Delivering New Era Strategies for Item-Level RFID Tracking

While perhaps most famous for its edgy marketing campaigns, publicly traded American Apparel also managed to gain unintended notoriety throughout its 24-year history as an easy mark for theft – so much so that a novel was published in 2009 under the title, Shoplifting From American Apparel. So, in 2011-12 the company got serious about combating product shrinkage with installation of comprehensive RFID systems in all of its then 280 retail outlets, making it one of the last major U.S. clothing retailers to adopt comprehensive anti-theft RFID technology.

As installation was completed from store to store, American Apparel reported drops in internal shrinkage of up to 75 percent at some outlets, and overall shrinkage reductions of 55 percent, yielding significant improvements to its bottom line. But achieving the goal of 100-percent inventory accuracy through item-level RFID tracking can do far more than answering the negative challenges of inventory shrinkage – it can deliver positive opportunities for leveraging alternative retail strategies and provide customers evermore shopping opportunities.

Even as American Apparel was belatedly deploying RFID strategies to cure runaway product shrinkage, Zebra Technologies was already hard at work helping retailers’ perfect RFID strategies in answer to a new-era of retail challenges, including integration of e-commerce order-fulfillment systems into existing brick-and-mortar outlets. With e-commerce projected to approach 10 percent of the U.S. retail market by close of 2015 (up from 6 percent in 2012), traditional brick-and-mortar retailers are working to offer customers the added convenience of online shopping for items already distributed to in-store inventories – a strategy only made possible by the 100-percent inventory accuracy and visibility of item-level RFID tracking.

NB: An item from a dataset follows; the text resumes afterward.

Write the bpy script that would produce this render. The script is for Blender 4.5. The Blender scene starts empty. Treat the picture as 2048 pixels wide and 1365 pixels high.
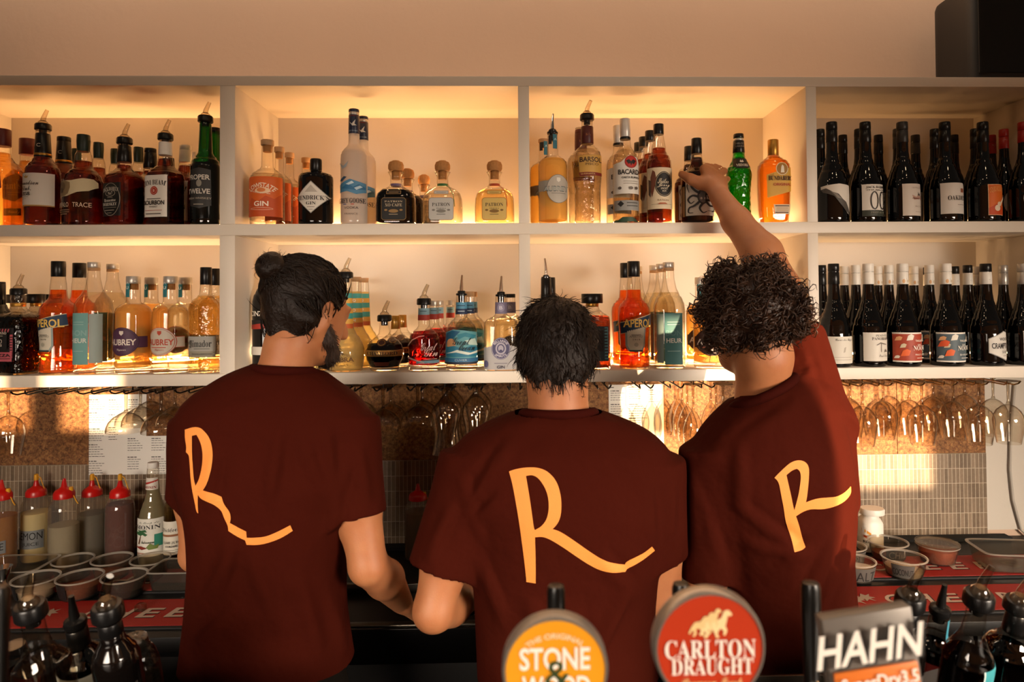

For a nominal pennies-per-item investment, RFID tags can deliver critical item data, such as style, size and color, as well as real-time item location, all retrievable via a hand-held reader from up to 30 feet from the item – and all while recording the transaction that initiated the item query. Imagine, delivering industry-leading online-order fulfillment from inventory located within any physical store or warehouse in the retailer’s outlet network. Imagine offering customers the convenience of browsing and selecting items online during a lunch break that they can pick up in person on their way home that evening, providing the retailer the best of both worlds – closing a sale while the customer is most motivated while still allowing the cross-selling potential of face time with the customer.

It wasn’t long ago that 100-percent inventory accuracy was an impossible goal. No more. Add mobile marketing strategies to the mix and the possibilities are endless.